All beginnings start in the darkness, in the fecund earth, in the pulsing womb.
It is not spring where life suddenly appears, but now, in these inward months.
Spring is not a saviour of winter days, it is birthed from winter, born because of winter.
And it is this winter story, that teaches me much about my own human journey.”
Brigid Anna McNeil

Thought for the day, Sunday 19th December

What the angel didn’t say by Lynn Ungar,

“I notice that when
the Mary spoke to Mary
she got news that God
was pleased with her,
and that she would bear a son
destined for greatness,
but no mention was made
of torture and early death
and the way her heart
would break completely and
irrevocably. The angel told her
not to be afraid, but didn’t mention
the need to take the baby
and run from Herod or even
giving birth in a stable.
If the heavenly being hinted
at a future seated at the right hand
of God, it never acknowledged
how different that feels than
having him seated at the
family table for supper,
and the ache of an empty chair.
Maybe she knew, and said yes anyway.
Maybe the big ask
is to open the door to suffering,
which is the door marked Love.”

Thought for the day, Saturday 18th December

“Some think life is all about doing good and keeping away from evil.
To them, struggle has no purpose of its own—to have struggled is to have failed.

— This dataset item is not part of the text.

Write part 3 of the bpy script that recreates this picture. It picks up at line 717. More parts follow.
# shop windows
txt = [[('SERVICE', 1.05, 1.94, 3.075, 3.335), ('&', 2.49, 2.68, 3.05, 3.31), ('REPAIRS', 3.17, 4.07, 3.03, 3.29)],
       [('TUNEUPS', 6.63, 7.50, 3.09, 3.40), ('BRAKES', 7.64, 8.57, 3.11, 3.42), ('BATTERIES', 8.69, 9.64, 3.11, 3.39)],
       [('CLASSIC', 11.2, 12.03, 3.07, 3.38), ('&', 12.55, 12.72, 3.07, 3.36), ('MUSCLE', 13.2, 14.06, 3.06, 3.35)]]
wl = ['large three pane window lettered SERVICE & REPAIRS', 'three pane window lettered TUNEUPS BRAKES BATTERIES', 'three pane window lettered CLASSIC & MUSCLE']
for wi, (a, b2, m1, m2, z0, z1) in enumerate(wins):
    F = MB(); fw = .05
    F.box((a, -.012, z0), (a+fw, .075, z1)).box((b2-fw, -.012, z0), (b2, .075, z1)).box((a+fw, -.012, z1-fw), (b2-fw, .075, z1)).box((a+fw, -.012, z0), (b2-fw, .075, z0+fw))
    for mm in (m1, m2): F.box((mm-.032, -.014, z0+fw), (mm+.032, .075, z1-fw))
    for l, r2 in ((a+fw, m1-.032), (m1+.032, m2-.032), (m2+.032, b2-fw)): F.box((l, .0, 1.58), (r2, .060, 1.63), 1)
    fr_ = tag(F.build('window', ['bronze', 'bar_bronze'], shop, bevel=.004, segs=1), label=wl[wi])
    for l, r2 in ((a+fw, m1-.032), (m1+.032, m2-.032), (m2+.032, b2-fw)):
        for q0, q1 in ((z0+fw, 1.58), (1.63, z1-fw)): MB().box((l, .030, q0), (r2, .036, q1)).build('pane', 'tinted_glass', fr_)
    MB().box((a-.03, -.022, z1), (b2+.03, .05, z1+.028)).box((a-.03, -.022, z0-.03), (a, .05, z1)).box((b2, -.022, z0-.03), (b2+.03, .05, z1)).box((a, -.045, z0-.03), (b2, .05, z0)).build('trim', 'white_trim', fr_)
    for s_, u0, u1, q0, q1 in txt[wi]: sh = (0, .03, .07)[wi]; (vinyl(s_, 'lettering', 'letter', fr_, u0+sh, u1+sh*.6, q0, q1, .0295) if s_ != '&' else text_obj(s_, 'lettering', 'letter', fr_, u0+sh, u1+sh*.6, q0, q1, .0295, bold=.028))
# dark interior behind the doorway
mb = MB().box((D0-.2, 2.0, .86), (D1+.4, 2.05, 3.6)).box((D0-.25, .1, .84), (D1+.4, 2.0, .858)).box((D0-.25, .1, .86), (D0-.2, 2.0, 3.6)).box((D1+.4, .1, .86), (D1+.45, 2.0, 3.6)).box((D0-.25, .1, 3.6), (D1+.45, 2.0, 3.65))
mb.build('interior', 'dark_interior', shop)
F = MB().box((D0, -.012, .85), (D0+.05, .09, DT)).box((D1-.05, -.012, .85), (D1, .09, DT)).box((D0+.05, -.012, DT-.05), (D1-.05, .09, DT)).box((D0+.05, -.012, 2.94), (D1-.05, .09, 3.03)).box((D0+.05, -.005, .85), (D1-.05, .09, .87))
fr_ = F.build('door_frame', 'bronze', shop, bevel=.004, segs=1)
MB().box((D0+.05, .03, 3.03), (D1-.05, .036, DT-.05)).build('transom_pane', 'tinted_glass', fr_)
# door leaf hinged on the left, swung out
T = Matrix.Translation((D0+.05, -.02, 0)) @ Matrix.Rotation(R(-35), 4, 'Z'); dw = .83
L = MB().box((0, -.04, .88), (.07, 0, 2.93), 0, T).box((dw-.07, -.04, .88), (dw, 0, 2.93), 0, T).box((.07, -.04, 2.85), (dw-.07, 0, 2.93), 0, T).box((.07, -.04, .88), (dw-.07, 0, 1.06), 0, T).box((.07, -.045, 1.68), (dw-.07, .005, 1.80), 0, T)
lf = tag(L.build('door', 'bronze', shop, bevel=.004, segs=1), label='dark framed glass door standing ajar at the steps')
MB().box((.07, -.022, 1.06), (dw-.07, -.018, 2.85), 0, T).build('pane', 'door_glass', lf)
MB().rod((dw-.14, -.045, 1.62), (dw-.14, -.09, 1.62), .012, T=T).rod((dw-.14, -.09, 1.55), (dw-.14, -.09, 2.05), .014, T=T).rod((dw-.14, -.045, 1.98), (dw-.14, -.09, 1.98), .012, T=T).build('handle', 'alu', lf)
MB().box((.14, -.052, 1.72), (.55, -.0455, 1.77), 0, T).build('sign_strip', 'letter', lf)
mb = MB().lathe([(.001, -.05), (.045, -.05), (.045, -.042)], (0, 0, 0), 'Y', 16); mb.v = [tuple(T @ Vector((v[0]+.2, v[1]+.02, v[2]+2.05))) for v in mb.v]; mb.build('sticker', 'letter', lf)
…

Success, they imagine, is a sweet candy with no trace of bitterness.
They are wrong, tragically wrong. Struggle is an opportunity to reach the ultimate, when darkness itself becomes light. In the midst of struggle, an inner light is awakened. Light profound enough to overwhelm the darkness, encasing it and winning it over.
But if darkness never fights back, how will it ever be conquered?”